If you trusted a western service to protect you from their own government, then I have some oceanfront property in Missouri to sell you.

If you piss off the Swiss government, they will put their nose into your data, the same way if you piss off the US government, Germany will put their nose into your data for them.

[–] [email protected] 4 points 3 days ago (1 children)

Why the “western” qualifier? Which eastern or southern service would you trust?

[–] [email protected] 1 points 1 day ago

Western or eastern are just labels of affiliation, such as in team sports. But in the world of security Teams are irrelevant. Something is either good enough or it isn't. And that measurement is liable to change over time as you gain knowledge and the proverbial landscape changes.
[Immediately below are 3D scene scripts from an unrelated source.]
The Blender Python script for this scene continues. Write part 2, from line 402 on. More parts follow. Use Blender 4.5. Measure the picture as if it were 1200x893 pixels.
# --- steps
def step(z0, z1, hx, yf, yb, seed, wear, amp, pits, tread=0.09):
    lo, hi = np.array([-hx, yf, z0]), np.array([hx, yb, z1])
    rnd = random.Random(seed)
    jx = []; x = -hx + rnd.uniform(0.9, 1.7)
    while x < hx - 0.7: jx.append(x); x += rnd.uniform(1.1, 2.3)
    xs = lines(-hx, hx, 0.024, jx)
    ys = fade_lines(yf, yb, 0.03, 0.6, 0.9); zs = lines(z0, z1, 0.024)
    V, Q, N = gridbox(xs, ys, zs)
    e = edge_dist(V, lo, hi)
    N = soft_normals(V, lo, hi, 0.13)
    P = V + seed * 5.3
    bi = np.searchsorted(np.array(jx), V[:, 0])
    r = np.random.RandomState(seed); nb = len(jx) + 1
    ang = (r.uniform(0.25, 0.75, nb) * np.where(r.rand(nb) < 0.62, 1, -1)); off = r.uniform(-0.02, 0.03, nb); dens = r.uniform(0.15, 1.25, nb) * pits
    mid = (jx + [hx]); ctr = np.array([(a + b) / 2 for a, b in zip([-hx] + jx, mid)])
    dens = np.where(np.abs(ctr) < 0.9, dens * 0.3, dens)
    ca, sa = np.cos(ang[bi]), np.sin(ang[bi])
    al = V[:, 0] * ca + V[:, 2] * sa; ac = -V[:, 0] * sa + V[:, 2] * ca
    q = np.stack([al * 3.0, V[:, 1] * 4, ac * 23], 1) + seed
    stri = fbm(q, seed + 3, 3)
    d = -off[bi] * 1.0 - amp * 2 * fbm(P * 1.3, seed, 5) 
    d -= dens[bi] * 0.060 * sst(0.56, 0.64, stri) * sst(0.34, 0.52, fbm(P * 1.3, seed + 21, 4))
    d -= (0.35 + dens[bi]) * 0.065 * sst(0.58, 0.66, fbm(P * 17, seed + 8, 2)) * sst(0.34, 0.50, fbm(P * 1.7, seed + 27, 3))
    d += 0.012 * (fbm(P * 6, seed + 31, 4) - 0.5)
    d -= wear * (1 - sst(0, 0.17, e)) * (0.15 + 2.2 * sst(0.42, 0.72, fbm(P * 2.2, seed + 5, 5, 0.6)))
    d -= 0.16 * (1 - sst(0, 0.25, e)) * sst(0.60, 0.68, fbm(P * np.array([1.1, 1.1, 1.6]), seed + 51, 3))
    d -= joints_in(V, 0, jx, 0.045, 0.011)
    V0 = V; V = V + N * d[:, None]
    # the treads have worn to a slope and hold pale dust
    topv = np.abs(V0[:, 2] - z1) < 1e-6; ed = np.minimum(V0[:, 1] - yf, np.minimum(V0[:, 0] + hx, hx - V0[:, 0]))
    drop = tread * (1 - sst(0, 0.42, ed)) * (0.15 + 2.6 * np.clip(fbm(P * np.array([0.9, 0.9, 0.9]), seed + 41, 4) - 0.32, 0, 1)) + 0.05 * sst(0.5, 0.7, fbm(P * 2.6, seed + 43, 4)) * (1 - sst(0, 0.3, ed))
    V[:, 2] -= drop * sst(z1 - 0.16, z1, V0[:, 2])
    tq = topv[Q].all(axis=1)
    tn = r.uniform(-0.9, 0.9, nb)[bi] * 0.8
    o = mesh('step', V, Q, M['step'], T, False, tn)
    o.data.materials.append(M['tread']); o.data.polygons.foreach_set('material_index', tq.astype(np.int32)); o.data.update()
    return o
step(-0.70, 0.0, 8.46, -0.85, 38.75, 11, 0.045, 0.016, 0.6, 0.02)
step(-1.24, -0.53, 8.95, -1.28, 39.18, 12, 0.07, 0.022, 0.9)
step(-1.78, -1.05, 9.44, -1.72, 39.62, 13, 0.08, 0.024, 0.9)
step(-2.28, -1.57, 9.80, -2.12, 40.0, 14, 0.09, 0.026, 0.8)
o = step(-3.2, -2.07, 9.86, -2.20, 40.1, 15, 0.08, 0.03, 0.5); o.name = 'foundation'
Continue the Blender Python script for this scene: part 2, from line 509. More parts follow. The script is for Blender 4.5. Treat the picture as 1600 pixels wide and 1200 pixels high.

In tech it is best to not trust anyone, zero trust as it is. But that seems imposible so we all make our own compromises. my recommendation would be

a) try to change something in your own (government) structures

b) lay low when using anything where you have to trust someone, be that any google, facebook, microsoft etc. service, yandex, duckduckgo, telegram, threema, any e-mail service (even proton mail, tutanota...), most cheap and easy VPN services, malware services, AI-Services...

c) look for connections in spaces where trust is mininal, such as open-source-software, self-hosted-services, I2P and Tor, torrenting.

lemmy is a special case, where anyone can launch a server and communicate with other servers on a completely tdifferent level as in other places, as such it allows for higher security standarts and will less quickly fall to big-moneyd interests and singular government overview and control.